In-situ spectroscopy and shortwave radiometry reveals spatial and temporal variation in the crown-level radiative performance of urban trees

In conventional microclimate environment modelling, and the development of tree planning strategies for urban heat mitigation, tree crown surface albedo for any given species is assumed to be a constant. However, our recent research into urban tree radiative performance at the crown level implied that tree crown surface albedo changes over time. Based on the in-situ spectroscopy protocols established previously to measure tree crown transflectance, variation in the characteristics of tree crown surface albedo was explored combining spectroscopy and solar shortwave radiometry. Three commonly planted native UK tree species, Carpinus betulus, Acer campestre, and Taxus baccata, were sampled. Spatial distribution profiles of tree crown transflectance measured at fixed solar altitudes were normalised by in-situ spectroradiometry. Tree crown transflectance in the near infrared (NIR) region was found to be proportionally linked to tree crown surface albedo. Within each species, mean tree crown transflectance in the NIR region of 800-900 nm was approximately 2.5 times tree crown surface albedo. It was further found that infrared radiation (700-2500 nm) accounted for more than 90% of the total transflected shortwave radiation from tree crowns.
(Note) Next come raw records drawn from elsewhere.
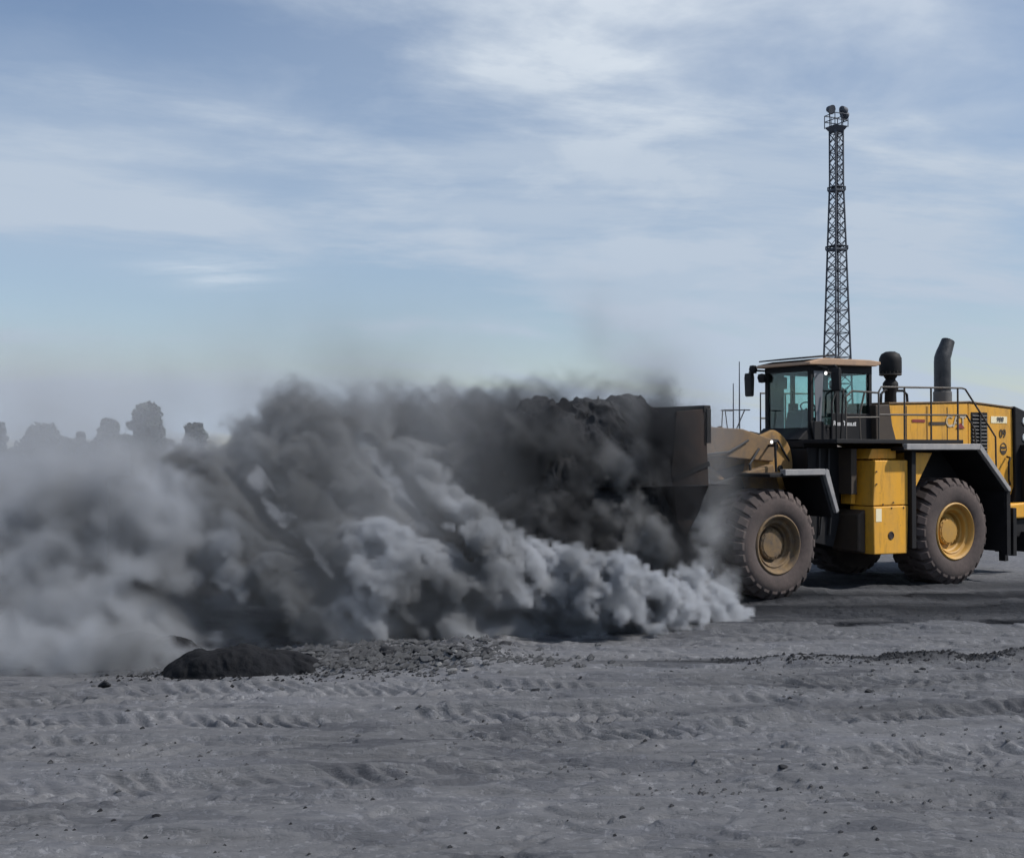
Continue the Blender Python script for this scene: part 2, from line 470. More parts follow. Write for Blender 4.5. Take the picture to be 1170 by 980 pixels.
# ------------------------------------------------------------------ wheel loader
TH = R(32)
FX, FY = -math.cos(TH), -math.sin(TH)
LX, LY = math.sin(TH), -math.cos(TH)
OX, OY = 6.0951, 25.3956
def LW(x, y, z=0.0):
    return Vector((OX + x * FX + y * LX, OY + x * FY + y * LY, z))
WL = empty('wheel_loader', (OX, OY, 0), math.pi + TH)
tag(WL, 'yellow wheel loader with black cab and dusty tyres, pushing into the dust cloud', 'wheel loader')

def build_wheel(x, side, rad, dusty):
    """side +1 left (seen) or -1; wheel origin at hub centre of the outer face"""
    w = 0.92
    e = empty('wheel', (x, 1.75 * side, rad), 0, WL)
    s = side
    t = MB()
    Rr = rad
    rr = 0.545 * rad / 1.03
    prof = [(rr, -0.035), (rr + .04, -0.01), (rr + .10, 0.012), (rr + .20, 0.028), (Rr - .22, 0.018), (Rr - .13, -0.02), (Rr - .075, -0.09),
            (Rr - .065, -0.25), (Rr - .06, -w / 2), (Rr - .065, -w + .25), (Rr - .075, -w + .09), (Rr - .13, -w + .02), (rr + .2, -w - .02), (rr, -w + .03)]
    t.lathe([(r, h * s) for r, h in prof], 72)
    nl = 26
    for k in range(nl):
        for half in (0, 1):
            a0 = 2 * math.pi * (k + 0.5 * half) / nl
            da = 2 * math.pi / nl * 0.33
            # lug from shoulder to just beyond the middle, slanting
            ya, yb, yc = (-0.0, -0.10, -0.50) if half == 0 else (-w, -w + 0.10, -w + 0.50)
            slant = 0.13
            sec = []
            for (yy, r0, r1, sh) in ((ya, Rr - .20, Rr - .125, 0), (yb, Rr - .10, Rr, 0.02), (yc, Rr - .10, Rr + .0, slant)):
                for (rq, ww) in ((r0, 1.15), (r1, 0.9)):
                    for sg in (-1, 1):
                        a = a0 + sh + sg * da * ww
                        sec.append((rq * math.cos(a), yy * s, rq * math.sin(a)))
            fs = []
            for i in range(2):
                b = i * 4
                fs += [(b, b + 1, b + 5, b + 4), (b + 2, b + 6, b + 7, b + 3), (b, b + 4, b + 6, b + 2), (b + 1, b + 3, b + 7, b + 5)]
            fs += [(0, 2, 3, 1), (8, 9, 11, 10)]
            t.add(sec, fs)
    t.build('tyre', M['rubber'], e, 0.008, 1)
    k = rr
    rim = MB()
    rim.lathe([(r, h * s) for r, h in [(k + .012, -0.06), (k + .012, -0.012), (k - .012, 0.004), (k - .035, -0.006), (k - .06, -0.05), (k - .075, -0.10), (k - .11, -0.115), (k - .13, -0.10), (k - .15, -0.115),
               (k - .17, -0.19), (k - .20, -0.21), (k - .22, -0.28), (0.26, -0.30), (0.02, -0.30)]], 64)
    rim.build('rim', M['rim_dusty'] if dusty else M['yellow_clean'], e, recalc=True)
    hub = MB()
    hub.lathe([(r, h * s) for r, h in [(0.285, -0.29), (0.285, -0.20), (0.272, -0.185), (0.245, -0.18), (0.235, -0.165), (0.10, -0.16), (0.001, -0.16)]], 48)
    for q in range(16):
        a = 2 * math.pi * q / 16
        hub.lathe([(0.013, -0.185 * s), (0.013, -0.168 * s), (0.0005, -0.168 * s)], 6, c=(0.262 * math.cos(a), 0, 0.262 * math.sin(a)))
    hub.build('hub', M['rim_dusty'] if dusty else M['yellow_clean'], e)
    return e
RF, RR = 1.03, 1.10
build_wheel(2.48, 1, RF, True)
build_wheel(-2.49, 1, RR, False)
build_wheel(2.48, -1, RF, True)
build_wheel(-2.49, -1, RR, False)

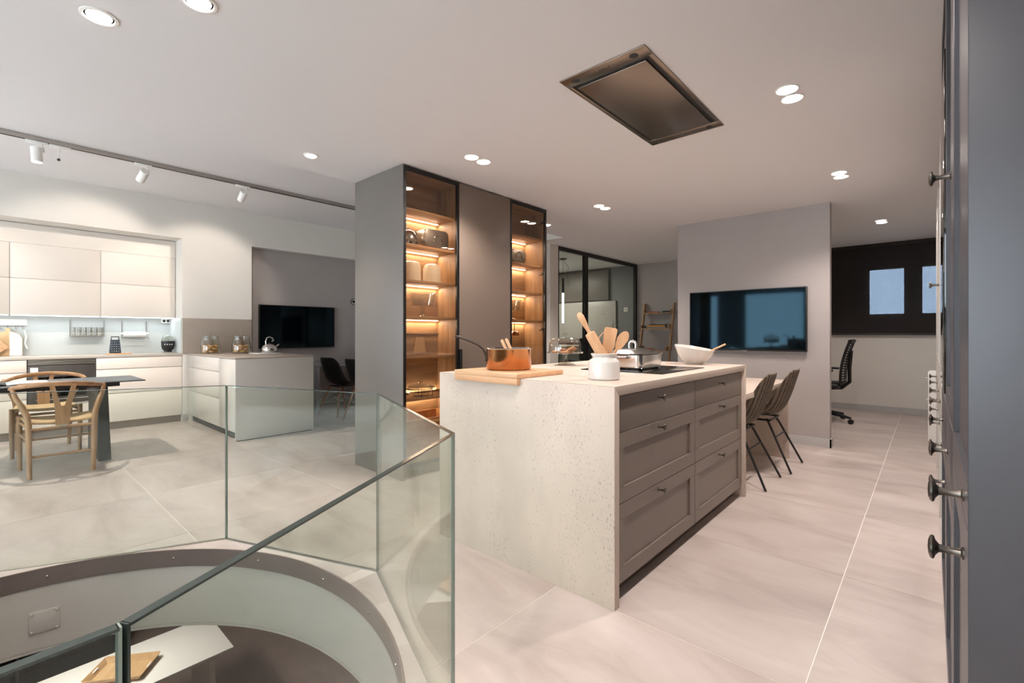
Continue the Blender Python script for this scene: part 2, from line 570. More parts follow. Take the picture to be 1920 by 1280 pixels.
# ================================================================= THE SETTING
ZC = 2.44      # main ceiling
ZK = 2.85      # raised kitchen ceiling
XE = -3.715    # edge between the two
OCT = [(-3.32, 0.01), (-2.895, 0.875), (-1.96, 1.236), (-1.014, 0.884), (-0.588, 0.087), (-0.56, -0.36), (-1.01, -1.02), (-1.96, -1.38), (-2.9, -1.0)]
EC = (-1.96, -0.07); EA, EB = 1.265, 1.16
ELL = [(EC[0] + EA * math.cos(2 * PI * i / 96), EC[1] + EB * math.sin(2 * PI * i / 96)) for i in range(96)]

# floor: bed with the stair opening, tiles laid on it
fl = plate([(-8.1, -4.1), (0.75, -4.1), (0.75, 8.75), (-8.1, 8.75)], OCT, -0.06, -0.0015).build('floor', 'grout', origin=(0, 0, 0))
struct(fl, 'large pale stone tile floor with an oval stair opening')
TS = 0.95; G = 0.0019
full = None
for i in range(-9, 1):
    for j in range(-3, 8):
        x0, x1 = -0.30 + TS * i, -0.30 + TS * (i + 1)
        y0, y1 = 1.71 + TS * j, 1.71 + TS * (j + 1)
        x0 = max(x0, -8.0); x1 = min(x1, 0.6); y1 = min(y1, 8.6)
        if y1 - y0 < 0.1: continue
        a0, a1, b0, b1 = x0 + G, x1 - G, y0 + G, y1 - G
        rect = [(a0, b0), (a1, b0), (a1, b1), (a0, b1)]
        near = not (x1 < -3.33 or x0 > -0.55 or y1 < -1.39 or y0 > 1.24)
        if near:
            # skip a tile wholly over the opening
            b = plate(rect, OCT, -0.008, 0.0)
            if not b.f: continue
            c = ((x0 + x1) / 2, (y0 + y1) / 2, 0)
            b.v = [(p[0] - c[0], p[1] - c[1], p[2]) for p in b.v]
            t = b.build('tile', 'tile', fl, smooth=False)
            t.location = c
        else:
            whole = abs((x1 - x0) - TS) < 1e-6 and abs((y1 - y0) - TS) < 1e-6
            c = ((x0 + x1) / 2, (y0 + y1) / 2, 0)
            if whole and full is not None:
                t = bpy.data.objects.new('tile', full); C.objects.link(t); t.parent = fl
            else:
                w, h = (a1 - a0) / 2, (b1 - b0) / 2
                t = B().box(-w, w, -h, h, -0.008, 0.0).build('tile', 'tile', fl, smooth=False)
                if whole: full = t.data
            t.location = c
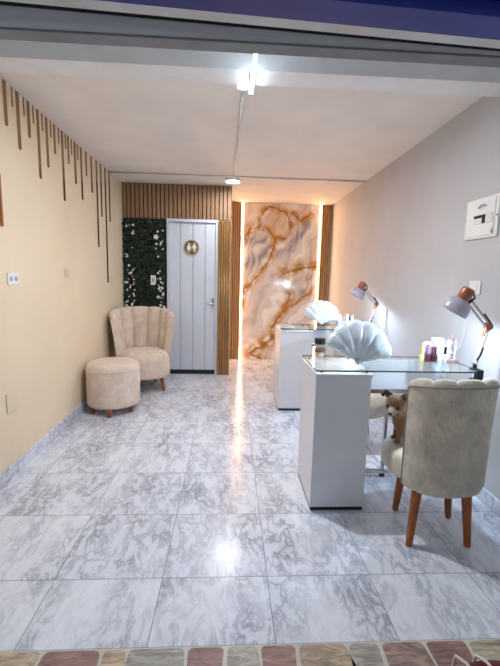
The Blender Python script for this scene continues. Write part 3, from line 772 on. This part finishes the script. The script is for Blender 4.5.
# ------------------------------------------------------------------ small things on the desks
t = thing('scented_candle_jar', 'small glass jar with black lid at the left end of the near glass top', 'jar', (.566, 2.375, GT+.0005))
bm = bmesh.new(); lathe(bm, [(0, 0), (.030, 0), (.032, .006), (.032, .07), (.026, .078), (.026, .08), (0, .08)], n=24); link('glass_body', bm, M['acrylic'], t, autosmooth=40)
bm = bmesh.new(); lathe(bm, [(0, .004), (.028, .004), (.028, .030), (0, .030)], n=24); link('contents', bm, mat('peach_wax', (226, 186, 150), .5), t, autosmooth=40)
bm = bmesh.new(); lathe(bm, [(.0322, .03), (.0326, .03), (.0326, .05), (.0322, .05)], n=24, closed=True); link('paper_band', bm, mat('brown_label_paper', (128, 84, 66), .6), t)
bm = bmesh.new(); lathe(bm, [(0, .0805), (.032, .0805), (.033, .084), (.033, .113), (.030, .116), (0, .116)], n=24); link('lid', bm, M['dark'], t, autosmooth=40)

def polish(x, y, c, cap, h, r, label, first=[None]):
    t = thing('nail_polish_bottle', label, 'nail polish', (x, y, GT+.0005), 0, 'nail polish bottles on the near desk')
    bm = bmesh.new(); lathe(bm, [(0, 0), (r, 0), (r*1.05, .004), (r*1.05, h*.42), (r*.6, h*.5), (r*.45, h*.52), (0, h*.52)], n=18); link('bottle', bm, mat('polish_colour', c, .15, coat=.5), t, autosmooth=40)
    bm = bmesh.new(); lathe(bm, [(0, h*.525), (r*.62, h*.525), (r*.55, h*.96), (r*.4, h), (0, h)], n=16); link('cap', bm, mat('polish_cap', cap, .25, .1), t, autosmooth=40)
polish(1.172, 2.27, (206, 196, 120), (226, 190, 84), .092, .013, 'gold capped pale bottle, leftmost of the nail polish bottles')
polish(1.198, 2.305, (196, 176, 204), (212, 190, 214), .10, .014, 'lilac nail polish bottle just right of the gold capped one')
polish(1.206, 2.262, (86, 30, 42), (150, 110, 150), .092, .015, 'dark red nail polish bottle with mauve cap')
polish(1.240, 2.272, (70, 20, 30), (84, 48, 66), .088, .016, 'wine red nail polish bottle in the middle of the cluster')
polish(1.232, 2.318, (110, 70, 110), (92, 52, 80), .094, .014, 'purple nail polish bottle at the back of the cluster')
polish(1.268, 2.300, (60, 24, 34), (60, 32, 44), .086, .014, 'near black cherry nail polish bottle behind the clear one')
polish(1.276, 2.252, (214, 212, 220), (206, 204, 214), .082, .013, 'clear nail polish bottle with white cap in front of the cluster')
polish(1.310, 2.258, (196, 196, 206), (20, 18, 22), .094, .012, 'clear nail polish bottle with black brush cap, rightmost of the cluster')
t = thing('cotton_pad_jar', 'clear jar topped with pink cotton behind the nail polish bottles', 'jar', (1.25, 2.365, GT+.0005))
bm = bmesh.new(); lathe(bm, [(0, 0), (.030, 0), (.031, .003), (.031, .07), (0, .07)], n=20); link('jar', bm, M['acrylic'], t, autosmooth=40)
bm = bmesh.new(); lathe(bm, [(0, .0705), (.028, .0705), (.034, .082), (.028, .098), (.012, .106), (0, .107)], n=20); link('cotton', bm, mat('pink_cotton', (232, 196, 204), .9, bump=.4), t, smooth=True)
t = thing('brush_holder', 'tall pale translucent holder box right of the nail polish bottles', 'organizer', (1.318, 2.37, GT+.0005))
bm = bmesh.new(); box(bm, -.032, .032, -.028, .028, .0, .125, bev=.004); link('box', bm, mat('frosted_plastic', (206, 214, 214), .35), t)
bm = bmesh.new(); box(bm, -.030, .030, -.026, .026, .1255, .129, bev=.001); link('rim', bm, M['plate'], t)
t = thing('tissue_bunch', 'white ruffled cotton bunch with pink nail file standing in it', 'cotton', (1.362, 2.325, GT+.0005))
bm = bmesh.new()
for i, (x, z, r) in enumerate(((0, .018, .019), (.004, .05, .02), (-.003, .082, .02), (.006, .108, .018))): lathe(bm, [(r*math.sin(k_*PI/10), z-r*math.cos(k_*PI/10)) for k_ in range(11)], c=(x, 0, 0), n=16)
link('cotton', bm, mat('white_cotton', (232, 230, 240), .9, bump=.5), t, smooth=True)
bm = bmesh.new(); tube(bm, [(.010, 0, .10), (.022, 0, .14), (.030, 0, .166)], [.006, .009, .002], 8); link('nail_file', bm, mat('pink_file', (196, 120, 142), .5), t, smooth=True)
t = thing('pen_stand', 'small pinkish brown stand with a clear rod beside lamp clamp', 'stand', (1.362, 2.262, GT+.0005))
bm = bmesh.new(); box(bm, -.045, .03, -.016, .016, 0, .014, bev=.004); link('base', bm, mat('pinkish_brown_plastic', (160, 120, 124), .4), t)
bm = bmesh.new(); tube(bm, [(.008, 0, .0145), (.010, 0, .13)], .005, 8); link('rod', bm, mat('pale_rod', (214, 206, 222), .2), t, autosmooth=40)

t = thing('nail_sample_tray', 'flat white nail sample tray at the left end of back desk', 'tray', (.565, 3.82, GT+.0005))
boxo('tray', M['plate'], t, -.07, .07, -.12, .12, 0, .008, bev=.003)
bm = bmesh.new()
for i in range(3): box(bm, -.055+i*.04, -.03+i*.04, -.10, .10, .0085, .014, bev=.002)
link('sample_rows', bm, mat('sample_grey', (186, 184, 190), .3), t)
t = thing('acrylic_organizer', 'clear acrylic organizer box filled with tools on the back desk', 'organizer', (1.19, 3.95, GT+.0005))
bm = bmesh.new()
for a_ in ((-.11, .11, -.06, -.057, 0, .06), (-.11, .11, .057, .06, 0, .09), (-.11, -.107, -.057, .057, 0, .08), (.107, .11, -.057, .057, 0, .08), (-.11, .11, -.057, .057, 0, .003), (-.002, .002, -.057, .057, .003, .07)): box(bm, *a_)
link('box', bm, M['acrylic'], t)
for i, (c, x, h) in enumerate((((60, 40, 60), -.08, .10), ((230, 228, 236), -.05, .115), ((150, 120, 170), -.02, .09), ((235, 232, 238), .025, .12), ((40, 34, 40), .05, .095), ((216, 206, 222), .08, .11))):
    bm = bmesh.new(); lathe(bm, [(0, .0035), (.012, .0035), (.012, h*.6), (.008, h*.65), (.008, h), (0, h)], c=(x, .01*(i % 3-1), 0), n=14); link('tool_bottle', bm, mat('tool_colour', c, .3), t, autosmooth=40)

# ------------------------------------------------------------------ dog (one continuous body)
def ell(bm, c, r, rot=None):
    r0 = bmesh.ops.create_icosphere(bm, subdivisions=3, radius=1)
    m_ = Matrix.Translation(c) @ (rot.to_4x4() if rot else Matrix()) @ Matrix.Diagonal((r[0], r[1], r[2], 1)); bmesh.ops.transform(bm, matrix=m_, verts=r0['verts'])
def evalmesh(o, name, m, parent):
    dg = bpy.context.evaluated_depsgraph_get(); me = bpy.data.meshes.new_from_object(o.evaluated_get(dg)); bpy.data.objects.remove(o)
    me.materials.clear(); me.materials.append(m)
    for p in me.polygons: p.use_smooth = True
    n_ = bpy.data.objects.new(name, me); col.objects.link(n_); n_.parent = parent; return n_
SEATZ = .4300
dog = thing('dog', 'small tan brown dog sitting on grey chair, peeking past its backrest', 'dog', (1.002, 1.965, SEATZ))
Hc = Vector((-.108, -.035, .196))                        # head centre
fz = Vector((-.66, -.70, -.26)).normalized(); sd = fz.cross(Vector((0, 0, 1))).normalized(); upv = sd.cross(fz).normalized()   # face forward, its side, up
def hp(s, u, f): return Hc+sd*s+upv*u+fz*f
hr = Matrix((sd, fz, upv)).transposed()
bm = bmesh.new()
ell(bm, Hc, (.044, .046, .041), hr); ell(bm, hp(0, .012, .012), (.036, .034, .034), hr)
for s in (-1, 1): ell(bm, hp(s*.022, -.012, .02), (.02, .024, .018), hr)
tube(bm, [hp(0, -.012, .02), hp(0, -.016, .05), hp(0, -.019, .066)], [.027, .019, .013], 14); ell(bm, hp(0, -.018, .062), (.014, .012, .011), hr)
tube(bm, [hp(0, -.020, .02), hp(0, -.028, .052)], [.019, .010], 12)
# ears: thin, upright, tips folded outwards
for s in (-1, 1):
    for f_, u_, w_, dd in ((0, .024, .021, -.008), (.35, .038, .023, -.010), (.7, .047, .020, -.006), (1.0, .047, .013, .002), (1.1, .040, .010, .008)):
        ell(bm, hp(s*(.030+.024*f_), u_, dd), (w_, .0065, .014), hr)
# neck, chest, trunk, haunches
tube(bm, [Hc+Vector((.012, .012, -.012)), Vector((-.075, -.005, .145)), Vector((-.06, .0, .105)), Vector((-.035, .01, .075))], [.033, .034, .043, .05], 16)
ell(bm, (-.055, .0, .10), (.042, .045, .05)); ell(bm, (.0, .02, .075), (.062, .055, .065)); ell(bm, (.055, .035, .058), (.062, .06, .056))
for s, (x, y) in ((-1, (.045, -.02)), (1, (.05, .075))): ell(bm, (x, y, .045), (.05, .028, .042)); tube(bm, [(x+.01, y-.004*s, .02), (x-.045, y, .012), (x-.065, y, .010)], [.016, .013, .011], 10); ell(bm, (x-.07, y, .010), (.018, .012, .010))
for s, (x, y) in ((-1, (-.078, -.022)), (1, (-.070, .03))):
    tube(bm, [(x+.018, y+.006, .10), (x+.004, y, .058), (x, y, .03), (x-.002, y-.002, .012)], [.022, .014, .0115, .011], 12); ell(bm, (x-.008, y-.006, .0095), (.017, .013, .0095))
tube(bm, [(.105, .04, .035), (.13, .06, .02), (.12, .09, .012), (.09, .105, .010)], [.014, .012, .010, .006], 10)
o = link('dog_raw', bm, M['dark'])
md = o.modifiers.new('r', 'REMESH'); md.mode = 'VOXEL'; md.voxel_size = .0036; md.use_smooth_shade = True
md = o.modifiers.new('s', 'SMOOTH'); md.factor = .5; md.iterations = 4
k = NT('tan_dog_fur'); ca = k.n('ShaderNodeVertexColor', layer_name='fur'); nz = k.noise(k.obj(), 220, 3, .6)
k.l(k.mix(k.math('MULTIPLY', nz, .35), ca.outputs[0], (92, 64, 44)), k.b.inputs['Base Color']); k.b.inputs['Roughness'].default_value = .85; k.b.inputs['Specular IOR Level'].default_value = .2; k.b.inputs['Sheen Weight'].default_value = .2; k.bump(nz, .4, .004)
body = evalmesh(o, 'body', k.m, dog)
at_ = body.data.color_attributes.new('fur', 'FLOAT_COLOR', 'POINT')
for i, v in enumerate(body.data.vertices):
    q = v.co-Hc; s, u, f = q.dot(sd), q.dot(upv), q.dot(fz)
    c = (150, 118, 90)
    c = mixc(c, (122, 94, 72), max(0, min(1, (u+.01)/.05)))                       # crown
    c = mixc(c, (196, 184, 172), max(0, min(1, (f-.036)/.016)) if u < .01 else 0)      # pale muzzle
    c = mixc(c, (176, 154, 134), .7*math.exp(-((abs(s)-.026)**2+(u+.018)**2)/.0003) if f > .0 else 0)
    if abs(s) > .03 and u > .028: c = mixc(c, (74, 56, 48), min(1, (abs(s)-.03)/.012))                         # dark ears
    if q.length > .075 and f < .05: c = mixc((136, 100, 72), (104, 78, 60), max(0, min(1, (v.co.x+.03)/.1)))
    if v.co.z < .02: c = mixc(c, (92, 72, 58), .6)
    at_.data[i].color = lin(c)
for s in (-1, 1):
    bm = bmesh.new(); ell(bm, hp(s*.0215, .001, .0375), (.0112, .0075, .0098), hr); link('eye', bm, mat('dark_eye', (20, 14, 12), .1, coat=.5), dog, smooth=True)
bm = bmesh.new(); ell(bm, hp(0, -.014, .073), (.0085, .006, .0065), hr); link('nose', bm, mat('dark_nose', (52, 44, 44), .3), dog, smooth=True)
bm = bmesh.new(); tube(bm, [hp(-.012, -.029, .052), hp(-.006, -.0275, .066), hp(0, -.025, .0725), hp(.006, -.0275, .066), hp(.012, -.029, .052)], .0014, 6); link('mouth', bm, mat('mouth_line', (66, 44, 40), .6), dog, smooth=True)

dog.scale = (1.15, 1.15, 1.15)
# ------------------------------------------------------------------ maroon bag outside the threshold
t = thing('maroon_bag', 'round maroon bag with white cord handles at bottom right on the paving', 'bag', (.785, .78, .0005))
bm = bmesh.new(); lathe(bm, [(0, 0), (.17, 0), (.19, .012), (.203, .06), (.205, .145), (.196, .176), (.165, .191), (.09, .198), (0, .200)], n=48); link('body', bm, M['maroon'], t, autosmooth=60)
for x0 in (-.085, -.022):
    bm = bmesh.new(); tube(bm, [(x0-.005, .212, .05), (x0-.004, .212, .15), (x0-.006, .202, .186), (x0, .165, .204), (x0+.01, .08, .212), (x0+.01, -.05, .214), (x0+.005, -.15, .204)], .0045, 8); link('handle', bm, M['cord'], t, smooth=True)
The results demonstrate that tree crown surface albedo linearly increases with momentary solar altitude and the maximum tree crown surface albedo corresponds to maximum solar altitude at solar noon on sunny days in summer. Tree crown surface albedo across species tends to be strongly dependent on leaf size if considering visibly dense crown foliage. Our findings provide important insights into tree radiative shading effects resulting from temporal variation in tree crown surface albedo, with consequences for urban microclimate modelling and the development of urban heat mitigation strategies.